After triumphing at Roland Garros, the young Spaniard was interviewed by the official ATP website. The Spaniard talked about everyday life and the fundamental balance between sport and private life.

"It's something I'm learning. I'm 21 years old and I'm still trying to get to know myself: the things I need or don't need, how to do them or not do them. I understand that you have to find a balance between days of work and suffering and days of rest and freedom to do what you want and not feel like just a tennis player but a normal guy," he told.

Carlos Alcaraz, Roland Garros 2024
Carlos Alcaraz, Roland Garros 2024© Getty Images Sport
 

"I celebrated with my family, people who came directly from Murcia and my friends. We went to dinner together and I did everything I couldn't do during the tournament by eating what I couldn't eat during the competition. I usually pay a lot of attention, but now I let myself go a little and took my foot off the accelerator. After all the work, the sacrifices you make to win a trophy like that, you have to enjoy the success," he explained.

Carlos Alcaraz, Roland Garros 2024
Carlos Alcaraz, Roland Garros 2024© Tim Goode / Stringer - Getty Images Sport
 

Carlitos then analyzed the long journey that led him to have many doubts before taking the court in Paris due to the forearm injury.

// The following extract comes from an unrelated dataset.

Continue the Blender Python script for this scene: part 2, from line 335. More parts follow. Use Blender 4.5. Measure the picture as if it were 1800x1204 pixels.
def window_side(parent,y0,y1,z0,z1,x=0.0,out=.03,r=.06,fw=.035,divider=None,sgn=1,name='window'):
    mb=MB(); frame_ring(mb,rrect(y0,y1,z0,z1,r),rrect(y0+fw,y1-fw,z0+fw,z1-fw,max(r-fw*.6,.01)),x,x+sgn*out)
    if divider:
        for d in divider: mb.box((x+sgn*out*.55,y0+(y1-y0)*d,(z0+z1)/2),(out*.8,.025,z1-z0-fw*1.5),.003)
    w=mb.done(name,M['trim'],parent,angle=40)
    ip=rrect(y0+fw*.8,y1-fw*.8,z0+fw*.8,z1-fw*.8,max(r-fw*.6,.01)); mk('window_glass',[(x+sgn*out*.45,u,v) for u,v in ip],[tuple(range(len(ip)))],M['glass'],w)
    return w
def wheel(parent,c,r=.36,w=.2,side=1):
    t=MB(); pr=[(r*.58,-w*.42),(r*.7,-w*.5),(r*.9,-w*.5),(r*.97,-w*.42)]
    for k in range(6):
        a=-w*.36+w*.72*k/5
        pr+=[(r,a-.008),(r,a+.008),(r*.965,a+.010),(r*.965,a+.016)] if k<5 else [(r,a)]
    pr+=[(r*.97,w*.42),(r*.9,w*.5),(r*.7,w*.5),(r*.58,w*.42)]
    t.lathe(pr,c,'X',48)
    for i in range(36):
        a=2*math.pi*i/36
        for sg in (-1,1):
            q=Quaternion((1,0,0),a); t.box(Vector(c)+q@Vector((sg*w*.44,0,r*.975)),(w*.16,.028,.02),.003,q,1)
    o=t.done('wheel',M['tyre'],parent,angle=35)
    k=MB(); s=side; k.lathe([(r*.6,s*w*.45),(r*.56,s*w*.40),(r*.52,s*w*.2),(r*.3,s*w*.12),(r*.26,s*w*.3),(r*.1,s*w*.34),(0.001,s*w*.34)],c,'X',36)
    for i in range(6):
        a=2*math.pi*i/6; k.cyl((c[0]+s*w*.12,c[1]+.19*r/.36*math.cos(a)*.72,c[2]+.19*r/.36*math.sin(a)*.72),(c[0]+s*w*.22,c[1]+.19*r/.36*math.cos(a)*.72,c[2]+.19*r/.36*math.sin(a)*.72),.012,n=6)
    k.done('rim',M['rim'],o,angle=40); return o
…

"I'm someone who tends to cry more when he's frustrated than when he's happy. I don't cry a lot, but I did because of some injuries that forced me to miss tournaments that I really wanted to attend. Mentally it was distressing. I use my right arm for everything and knowing that maybe I wouldn't recover 100% made me suffer. In Madrid my arm bothered me again in the fourth match and I had to miss Rome. We went through several checks to get here in the best shape, but my mind kept asking questions. I wasn't sure how my arm would react in a Slam with best-of-five sets. It was tough, but I felt better shift after shift. It was not the time to be afraid and I trusted all the work done and forgot about the rest," analyzed the young Spaniard.